Ans. Three things no one tells you about culture:
- No one ever tells you about culture
- It’s hard to measure
- It doesn’t pay off in the short-term
- Interview for World Class & they fit the culture.
Q. Culture and brand were two sides of the same coin. Talk about branding for a bit.
Ans.
- There’s no such thing as a good or bad culture. A culture that’s good for someone doesn’t necessarily have to be a good culture for you.
- Brand is the connection between you and customers. If you have a really strong culture, the brand will come through.
Q. How did you communicate what Airbnb does in the early days?
Ans.
- Early days, we communicated like a utility - it’s a cheap alternative to hotels.
- This under-cut the ideas.
- Did a lot of story telling.
- Articulate the vision over and over again.
Q. How do we make sure the hosts are re-enforcing the culture of Airbnb?
Ans.
- Late to realizing this, but are gradually re-inforcing this in every step of the way.
- Bad hosts were seriously affecting the business.
- Hosts are partners. Had to get hosts that believed in this same values.
- The super-host program gives them extra support and stuff.
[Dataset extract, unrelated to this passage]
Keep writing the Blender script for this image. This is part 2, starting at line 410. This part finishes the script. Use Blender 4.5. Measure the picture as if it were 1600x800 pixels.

Q. Airbnb has made contributions to the open source community. Thoughts on how that contributes to the thoughts around the development team?
Ans.
- We try to be a generally open culture.
- Strong identification of the team.
- Every company needed a mote that protects from your competition.
- Wanted to be better technology. Changed this to be giving the best experience in the world instead.
- The engineers (with those same strong culture values) independently decided this was a thing they should do.
Q. There weren’t that many visitors to the site when trying to get off the ground. How did you get users to the site?
Ans.
- (Not about culture)
- “It’s better to have 100 people who love you, than to have a million people that just kinda sorta like you.” - PG
- To get 100 people to love you, you need to do things that don’t scale.
- Living with your users and spending time with them.
- Giving them attention to the point that they were really passionate.
- A lot of things were done manually for the users.
- Until they knew exactly what the perfect service was, only then did they create the tools and technology to do it.
Q. A lot of people think Airbnb is more of a marketing company? Thoughts?
Ans.
- Have to work with a lot of things like people’s ACTUAL security since there are people sleeping in their hosts’ sheets.
- Countries that need to be convinced that this is a good thing for them.
- Matching the right people with the right hosts.
- These are just a few of the things that they have to do, so it would be wrong to call them a marketing company.